▶ Work to be completed: Extract all lines that hold the string "part".

--- --- ---

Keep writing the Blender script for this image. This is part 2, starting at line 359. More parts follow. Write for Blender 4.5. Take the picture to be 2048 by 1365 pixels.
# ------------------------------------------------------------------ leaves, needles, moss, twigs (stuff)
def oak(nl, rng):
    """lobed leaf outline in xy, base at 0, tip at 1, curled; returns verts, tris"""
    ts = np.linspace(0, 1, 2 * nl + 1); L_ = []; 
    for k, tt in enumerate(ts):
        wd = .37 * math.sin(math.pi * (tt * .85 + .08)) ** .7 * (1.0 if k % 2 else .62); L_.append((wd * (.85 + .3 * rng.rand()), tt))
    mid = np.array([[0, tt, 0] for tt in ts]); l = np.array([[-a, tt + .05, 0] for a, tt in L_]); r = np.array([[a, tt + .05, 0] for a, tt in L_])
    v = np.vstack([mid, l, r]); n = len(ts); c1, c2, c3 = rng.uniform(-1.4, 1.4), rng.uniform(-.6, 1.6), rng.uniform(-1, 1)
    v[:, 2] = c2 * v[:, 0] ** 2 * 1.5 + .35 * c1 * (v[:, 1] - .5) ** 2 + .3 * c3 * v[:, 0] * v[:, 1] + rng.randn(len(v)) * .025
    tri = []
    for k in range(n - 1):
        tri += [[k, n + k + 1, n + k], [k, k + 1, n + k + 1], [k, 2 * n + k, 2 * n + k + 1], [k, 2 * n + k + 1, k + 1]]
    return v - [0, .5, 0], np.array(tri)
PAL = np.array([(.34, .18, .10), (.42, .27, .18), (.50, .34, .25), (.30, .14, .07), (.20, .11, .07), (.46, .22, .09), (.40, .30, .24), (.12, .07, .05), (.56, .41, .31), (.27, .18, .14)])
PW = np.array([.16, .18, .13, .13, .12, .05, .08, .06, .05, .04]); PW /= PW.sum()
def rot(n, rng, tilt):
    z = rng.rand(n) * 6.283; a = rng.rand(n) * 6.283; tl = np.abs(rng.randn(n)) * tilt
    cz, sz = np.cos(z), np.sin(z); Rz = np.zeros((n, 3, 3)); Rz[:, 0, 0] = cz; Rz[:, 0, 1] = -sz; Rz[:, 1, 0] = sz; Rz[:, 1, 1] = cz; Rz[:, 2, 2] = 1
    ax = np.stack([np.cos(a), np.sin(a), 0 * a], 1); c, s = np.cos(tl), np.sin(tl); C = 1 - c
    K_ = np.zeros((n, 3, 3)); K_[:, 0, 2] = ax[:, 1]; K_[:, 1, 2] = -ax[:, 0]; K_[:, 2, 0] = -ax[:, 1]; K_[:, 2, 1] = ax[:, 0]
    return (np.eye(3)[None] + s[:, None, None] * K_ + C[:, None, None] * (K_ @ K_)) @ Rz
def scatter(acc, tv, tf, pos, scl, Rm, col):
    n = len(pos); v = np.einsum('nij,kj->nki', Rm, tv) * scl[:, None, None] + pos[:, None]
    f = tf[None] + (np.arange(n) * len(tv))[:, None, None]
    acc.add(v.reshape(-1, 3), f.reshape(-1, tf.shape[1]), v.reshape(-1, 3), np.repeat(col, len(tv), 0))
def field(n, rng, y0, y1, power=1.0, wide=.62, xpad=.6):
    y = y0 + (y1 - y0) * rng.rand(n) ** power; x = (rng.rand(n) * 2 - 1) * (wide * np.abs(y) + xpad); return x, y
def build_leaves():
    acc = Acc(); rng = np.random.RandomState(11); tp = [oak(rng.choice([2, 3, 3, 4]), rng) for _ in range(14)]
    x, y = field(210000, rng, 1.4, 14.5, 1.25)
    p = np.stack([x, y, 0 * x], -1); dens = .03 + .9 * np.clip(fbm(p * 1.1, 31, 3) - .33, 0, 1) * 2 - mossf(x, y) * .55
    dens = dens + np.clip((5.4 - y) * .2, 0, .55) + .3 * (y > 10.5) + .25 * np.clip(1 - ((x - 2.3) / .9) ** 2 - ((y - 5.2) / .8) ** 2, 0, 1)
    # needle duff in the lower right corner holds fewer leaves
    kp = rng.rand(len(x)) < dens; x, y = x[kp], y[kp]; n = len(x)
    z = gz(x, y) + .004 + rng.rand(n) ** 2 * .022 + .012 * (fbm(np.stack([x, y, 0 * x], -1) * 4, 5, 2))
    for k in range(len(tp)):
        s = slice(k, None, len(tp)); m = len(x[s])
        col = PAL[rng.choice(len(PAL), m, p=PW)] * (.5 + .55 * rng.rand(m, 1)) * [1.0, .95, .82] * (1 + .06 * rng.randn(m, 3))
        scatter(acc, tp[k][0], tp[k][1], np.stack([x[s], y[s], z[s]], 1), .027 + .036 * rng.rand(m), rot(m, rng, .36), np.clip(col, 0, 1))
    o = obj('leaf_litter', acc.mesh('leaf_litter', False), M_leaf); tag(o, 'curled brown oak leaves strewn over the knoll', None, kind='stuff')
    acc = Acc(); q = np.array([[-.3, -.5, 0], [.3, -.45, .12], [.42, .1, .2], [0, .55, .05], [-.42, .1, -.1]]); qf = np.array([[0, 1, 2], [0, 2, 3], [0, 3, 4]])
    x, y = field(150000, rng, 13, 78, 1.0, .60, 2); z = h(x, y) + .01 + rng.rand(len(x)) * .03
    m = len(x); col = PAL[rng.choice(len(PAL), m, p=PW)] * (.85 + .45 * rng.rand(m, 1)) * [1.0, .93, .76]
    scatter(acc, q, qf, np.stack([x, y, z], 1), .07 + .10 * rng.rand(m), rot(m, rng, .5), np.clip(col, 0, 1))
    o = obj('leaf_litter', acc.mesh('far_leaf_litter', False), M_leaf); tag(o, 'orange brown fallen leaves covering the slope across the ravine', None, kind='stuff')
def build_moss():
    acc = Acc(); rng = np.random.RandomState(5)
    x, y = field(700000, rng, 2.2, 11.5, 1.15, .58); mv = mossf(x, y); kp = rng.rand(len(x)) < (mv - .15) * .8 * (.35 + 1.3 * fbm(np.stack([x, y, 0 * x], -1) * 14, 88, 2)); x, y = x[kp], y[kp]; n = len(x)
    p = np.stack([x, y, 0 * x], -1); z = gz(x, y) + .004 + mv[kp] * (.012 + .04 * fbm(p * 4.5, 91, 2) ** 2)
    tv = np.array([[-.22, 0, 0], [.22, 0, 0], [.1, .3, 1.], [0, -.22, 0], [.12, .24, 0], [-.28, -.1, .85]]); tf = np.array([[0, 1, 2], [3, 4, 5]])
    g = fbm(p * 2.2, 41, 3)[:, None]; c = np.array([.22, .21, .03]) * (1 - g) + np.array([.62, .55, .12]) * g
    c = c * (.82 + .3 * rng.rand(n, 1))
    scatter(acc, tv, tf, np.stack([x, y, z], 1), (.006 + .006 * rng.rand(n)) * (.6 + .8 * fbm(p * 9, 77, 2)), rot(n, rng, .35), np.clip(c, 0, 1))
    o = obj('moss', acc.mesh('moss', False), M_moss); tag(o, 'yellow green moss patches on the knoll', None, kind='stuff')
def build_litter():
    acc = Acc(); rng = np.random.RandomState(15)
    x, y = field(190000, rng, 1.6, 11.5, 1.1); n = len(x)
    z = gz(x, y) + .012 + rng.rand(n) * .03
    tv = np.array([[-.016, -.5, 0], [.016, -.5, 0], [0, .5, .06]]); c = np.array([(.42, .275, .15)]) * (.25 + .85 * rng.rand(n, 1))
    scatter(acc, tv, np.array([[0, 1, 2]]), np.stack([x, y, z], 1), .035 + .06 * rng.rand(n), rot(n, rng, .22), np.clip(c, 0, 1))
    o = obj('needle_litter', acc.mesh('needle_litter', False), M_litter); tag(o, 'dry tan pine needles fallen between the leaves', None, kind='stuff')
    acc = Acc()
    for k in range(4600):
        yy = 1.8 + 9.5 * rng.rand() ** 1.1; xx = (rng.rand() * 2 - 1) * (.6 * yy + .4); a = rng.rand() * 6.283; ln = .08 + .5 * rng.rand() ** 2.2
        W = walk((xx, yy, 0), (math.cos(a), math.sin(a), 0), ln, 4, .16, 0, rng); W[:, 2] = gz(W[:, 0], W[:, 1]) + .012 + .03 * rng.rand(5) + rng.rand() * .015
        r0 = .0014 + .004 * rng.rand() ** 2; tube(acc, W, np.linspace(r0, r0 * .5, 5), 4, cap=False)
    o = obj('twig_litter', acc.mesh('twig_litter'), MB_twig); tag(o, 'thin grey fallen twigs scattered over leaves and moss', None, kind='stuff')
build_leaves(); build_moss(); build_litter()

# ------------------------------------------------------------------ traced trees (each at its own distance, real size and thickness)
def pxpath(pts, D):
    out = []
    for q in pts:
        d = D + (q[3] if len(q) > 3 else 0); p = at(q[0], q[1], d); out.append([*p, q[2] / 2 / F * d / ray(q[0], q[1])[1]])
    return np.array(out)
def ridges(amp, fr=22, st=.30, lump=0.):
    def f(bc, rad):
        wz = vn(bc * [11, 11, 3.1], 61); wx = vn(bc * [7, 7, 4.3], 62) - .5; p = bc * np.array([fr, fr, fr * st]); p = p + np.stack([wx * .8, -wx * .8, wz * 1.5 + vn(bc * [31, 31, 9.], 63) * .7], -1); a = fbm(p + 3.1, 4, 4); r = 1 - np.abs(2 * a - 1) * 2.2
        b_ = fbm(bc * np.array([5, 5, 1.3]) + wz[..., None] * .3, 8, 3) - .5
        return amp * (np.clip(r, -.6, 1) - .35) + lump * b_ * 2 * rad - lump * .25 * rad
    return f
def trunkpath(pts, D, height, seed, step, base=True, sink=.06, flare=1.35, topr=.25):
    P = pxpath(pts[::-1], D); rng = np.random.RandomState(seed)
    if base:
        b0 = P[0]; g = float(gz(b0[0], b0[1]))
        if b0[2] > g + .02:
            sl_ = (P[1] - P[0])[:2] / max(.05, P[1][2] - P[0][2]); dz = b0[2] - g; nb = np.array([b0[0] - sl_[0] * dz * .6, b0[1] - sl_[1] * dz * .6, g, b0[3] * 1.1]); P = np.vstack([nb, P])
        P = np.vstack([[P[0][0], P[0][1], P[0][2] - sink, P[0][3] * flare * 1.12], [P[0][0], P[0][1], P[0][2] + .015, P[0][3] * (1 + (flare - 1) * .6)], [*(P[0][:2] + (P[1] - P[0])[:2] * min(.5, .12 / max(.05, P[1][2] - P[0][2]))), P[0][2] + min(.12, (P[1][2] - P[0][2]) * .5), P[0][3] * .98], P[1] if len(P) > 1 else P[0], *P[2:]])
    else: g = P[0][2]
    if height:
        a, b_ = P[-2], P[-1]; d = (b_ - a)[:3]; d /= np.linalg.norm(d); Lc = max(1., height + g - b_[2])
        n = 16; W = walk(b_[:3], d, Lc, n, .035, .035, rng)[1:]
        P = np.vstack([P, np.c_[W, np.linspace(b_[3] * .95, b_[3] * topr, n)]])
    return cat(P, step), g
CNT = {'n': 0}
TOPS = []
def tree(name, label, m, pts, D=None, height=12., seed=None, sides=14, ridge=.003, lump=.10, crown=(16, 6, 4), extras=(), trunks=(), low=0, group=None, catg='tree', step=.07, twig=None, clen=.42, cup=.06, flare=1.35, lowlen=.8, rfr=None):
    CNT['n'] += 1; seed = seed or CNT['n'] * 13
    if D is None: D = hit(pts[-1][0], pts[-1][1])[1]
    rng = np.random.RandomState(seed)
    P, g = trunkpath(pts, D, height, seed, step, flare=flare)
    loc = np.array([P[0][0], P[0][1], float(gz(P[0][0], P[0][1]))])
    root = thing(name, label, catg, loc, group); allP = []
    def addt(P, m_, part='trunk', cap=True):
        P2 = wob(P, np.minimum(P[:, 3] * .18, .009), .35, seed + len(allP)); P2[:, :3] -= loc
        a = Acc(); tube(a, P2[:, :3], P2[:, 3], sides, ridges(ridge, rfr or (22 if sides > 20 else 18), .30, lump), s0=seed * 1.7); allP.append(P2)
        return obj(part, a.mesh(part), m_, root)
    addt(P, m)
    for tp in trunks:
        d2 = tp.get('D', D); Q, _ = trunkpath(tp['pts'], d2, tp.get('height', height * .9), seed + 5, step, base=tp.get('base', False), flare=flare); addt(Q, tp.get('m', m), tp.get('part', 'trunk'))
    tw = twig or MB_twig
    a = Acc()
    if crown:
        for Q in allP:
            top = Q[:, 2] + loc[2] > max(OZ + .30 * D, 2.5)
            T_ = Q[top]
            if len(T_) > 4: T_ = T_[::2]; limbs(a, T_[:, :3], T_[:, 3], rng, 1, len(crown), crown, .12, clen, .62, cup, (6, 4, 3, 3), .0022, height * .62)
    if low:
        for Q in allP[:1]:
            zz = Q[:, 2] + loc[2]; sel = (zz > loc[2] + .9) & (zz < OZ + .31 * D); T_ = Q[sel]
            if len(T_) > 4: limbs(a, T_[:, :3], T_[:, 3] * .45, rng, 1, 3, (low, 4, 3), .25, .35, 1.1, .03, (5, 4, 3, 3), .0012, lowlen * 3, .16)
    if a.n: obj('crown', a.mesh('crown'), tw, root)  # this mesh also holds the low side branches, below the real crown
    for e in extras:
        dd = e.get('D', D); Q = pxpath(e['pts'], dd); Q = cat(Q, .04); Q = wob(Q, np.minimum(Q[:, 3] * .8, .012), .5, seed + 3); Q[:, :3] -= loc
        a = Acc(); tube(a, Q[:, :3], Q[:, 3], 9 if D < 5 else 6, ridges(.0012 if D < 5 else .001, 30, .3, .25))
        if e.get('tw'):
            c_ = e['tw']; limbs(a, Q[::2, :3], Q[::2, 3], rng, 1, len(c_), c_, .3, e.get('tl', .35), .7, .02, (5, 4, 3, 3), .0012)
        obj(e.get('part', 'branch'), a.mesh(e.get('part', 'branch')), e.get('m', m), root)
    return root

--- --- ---

▶ Worked solution:
Keep writing the Blender script for this image. This is part 2, starting at line 359. More parts follow. Write for Blender 4.5. Take the picture to be 2048 by 1365 pixels.
    def addt(P, m_, part='trunk', cap=True):
        return obj(part, a.mesh(part), m_, root)
        d2 = tp.get('D', D); Q, _ = trunkpath(tp['pts'], d2, tp.get('height', height * .9), seed + 5, step, base=tp.get('base', False), flare=flare); addt(Q, tp.get('m', m), tp.get('part', 'trunk'))
        obj(e.get('part', 'branch'), a.mesh(e.get('part', 'branch')), e.get('m', m), root)